Extracted entries start

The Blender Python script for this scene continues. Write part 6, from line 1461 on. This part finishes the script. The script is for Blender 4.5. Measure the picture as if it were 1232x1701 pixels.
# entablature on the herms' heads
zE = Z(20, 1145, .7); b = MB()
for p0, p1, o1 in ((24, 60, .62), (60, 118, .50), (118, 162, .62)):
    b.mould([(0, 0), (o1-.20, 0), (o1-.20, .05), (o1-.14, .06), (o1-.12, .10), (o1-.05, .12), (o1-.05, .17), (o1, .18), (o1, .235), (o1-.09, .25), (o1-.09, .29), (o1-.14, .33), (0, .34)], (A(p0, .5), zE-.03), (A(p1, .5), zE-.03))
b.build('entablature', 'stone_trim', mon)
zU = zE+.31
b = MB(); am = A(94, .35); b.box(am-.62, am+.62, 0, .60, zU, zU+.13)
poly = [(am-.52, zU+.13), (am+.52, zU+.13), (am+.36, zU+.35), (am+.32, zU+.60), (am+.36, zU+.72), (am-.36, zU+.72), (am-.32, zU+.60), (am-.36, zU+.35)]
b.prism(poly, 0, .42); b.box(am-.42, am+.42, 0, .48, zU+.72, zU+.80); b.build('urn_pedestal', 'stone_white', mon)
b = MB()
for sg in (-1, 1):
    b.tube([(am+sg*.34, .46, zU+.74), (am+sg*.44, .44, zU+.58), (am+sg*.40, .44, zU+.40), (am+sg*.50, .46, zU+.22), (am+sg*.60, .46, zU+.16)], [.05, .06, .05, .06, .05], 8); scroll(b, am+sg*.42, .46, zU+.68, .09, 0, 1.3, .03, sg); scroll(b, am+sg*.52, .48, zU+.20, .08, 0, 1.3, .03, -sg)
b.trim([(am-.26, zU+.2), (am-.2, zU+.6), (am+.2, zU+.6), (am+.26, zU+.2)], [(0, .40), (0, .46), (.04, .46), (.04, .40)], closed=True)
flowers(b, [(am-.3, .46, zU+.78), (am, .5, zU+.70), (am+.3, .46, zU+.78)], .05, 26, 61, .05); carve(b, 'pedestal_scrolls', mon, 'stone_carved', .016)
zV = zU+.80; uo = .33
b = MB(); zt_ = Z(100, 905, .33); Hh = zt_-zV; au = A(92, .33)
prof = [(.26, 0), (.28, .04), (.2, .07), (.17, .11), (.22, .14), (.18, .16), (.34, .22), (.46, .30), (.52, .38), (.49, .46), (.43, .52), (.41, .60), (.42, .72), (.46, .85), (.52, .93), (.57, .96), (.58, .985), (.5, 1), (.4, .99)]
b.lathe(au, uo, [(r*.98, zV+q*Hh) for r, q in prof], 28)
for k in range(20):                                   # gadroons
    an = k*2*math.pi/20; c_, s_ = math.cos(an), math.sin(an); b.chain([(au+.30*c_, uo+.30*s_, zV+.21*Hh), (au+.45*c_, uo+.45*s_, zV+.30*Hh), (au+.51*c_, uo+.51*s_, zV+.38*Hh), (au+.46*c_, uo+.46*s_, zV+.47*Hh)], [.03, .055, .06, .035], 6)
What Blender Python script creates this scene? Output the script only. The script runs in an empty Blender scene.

Extracted entries end

Task prompt:
Return the lines above exactly, keeping every word.

Answer in full:
The Blender Python script for this scene continues. Write part 6, from line 1461 on. This part finishes the script. The script is for Blender 4.5. Measure the picture as if it were 1232x1701 pixels.
# entablature on the herms' heads
zE = Z(20, 1145, .7); b = MB()
for p0, p1, o1 in ((24, 60, .62), (60, 118, .50), (118, 162, .62)):
    b.mould([(0, 0), (o1-.20, 0), (o1-.20, .05), (o1-.14, .06), (o1-.12, .10), (o1-.05, .12), (o1-.05, .17), (o1, .18), (o1, .235), (o1-.09, .25), (o1-.09, .29), (o1-.14, .33), (0, .34)], (A(p0, .5), zE-.03), (A(p1, .5), zE-.03))
b.build('entablature', 'stone_trim', mon)
zU = zE+.31
b = MB(); am = A(94, .35); b.box(am-.62, am+.62, 0, .60, zU, zU+.13)
poly = [(am-.52, zU+.13), (am+.52, zU+.13), (am+.36, zU+.35), (am+.32, zU+.60), (am+.36, zU+.72), (am-.36, zU+.72), (am-.32, zU+.60), (am-.36, zU+.35)]
b.prism(poly, 0, .42); b.box(am-.42, am+.42, 0, .48, zU+.72, zU+.80); b.build('urn_pedestal', 'stone_white', mon)
b = MB()
for sg in (-1, 1):
    b.tube([(am+sg*.34, .46, zU+.74), (am+sg*.44, .44, zU+.58), (am+sg*.40, .44, zU+.40), (am+sg*.50, .46, zU+.22), (am+sg*.60, .46, zU+.16)], [.05, .06, .05, .06, .05], 8); scroll(b, am+sg*.42, .46, zU+.68, .09, 0, 1.3, .03, sg); scroll(b, am+sg*.52, .48, zU+.20, .08, 0, 1.3, .03, -sg)
b.trim([(am-.26, zU+.2), (am-.2, zU+.6), (am+.2, zU+.6), (am+.26, zU+.2)], [(0, .40), (0, .46), (.04, .46), (.04, .40)], closed=True)
flowers(b, [(am-.3, .46, zU+.78), (am, .5, zU+.70), (am+.3, .46, zU+.78)], .05, 26, 61, .05); carve(b, 'pedestal_scrolls', mon, 'stone_carved', .016)
zV = zU+.80; uo = .33
b = MB(); zt_ = Z(100, 905, .33); Hh = zt_-zV; au = A(92, .33)
prof = [(.26, 0), (.28, .04), (.2, .07), (.17, .11), (.22, .14), (.18, .16), (.34, .22), (.46, .30), (.52, .38), (.49, .46), (.43, .52), (.41, .60), (.42, .72), (.46, .85), (.52, .93), (.57, .96), (.58, .985), (.5, 1), (.4, .99)]
b.lathe(au, uo, [(r*.98, zV+q*Hh) for r, q in prof], 28)
for k in range(20):                                   # gadroons
    an = k*2*math.pi/20; c_, s_ = math.cos(an), math.sin(an); b.chain([(au+.30*c_, uo+.30*s_, zV+.21*Hh), (au+.45*c_, uo+.45*s_, zV+.30*Hh), (au+.51*c_, uo+.51*s_, zV+.38*Hh), (au+.46*c_, uo+.46*s_, zV+.47*Hh)], [.03, .055, .06, .035], 6)
What Blender Python script creates this scene? Output the script only. The script runs in an empty Blender scene.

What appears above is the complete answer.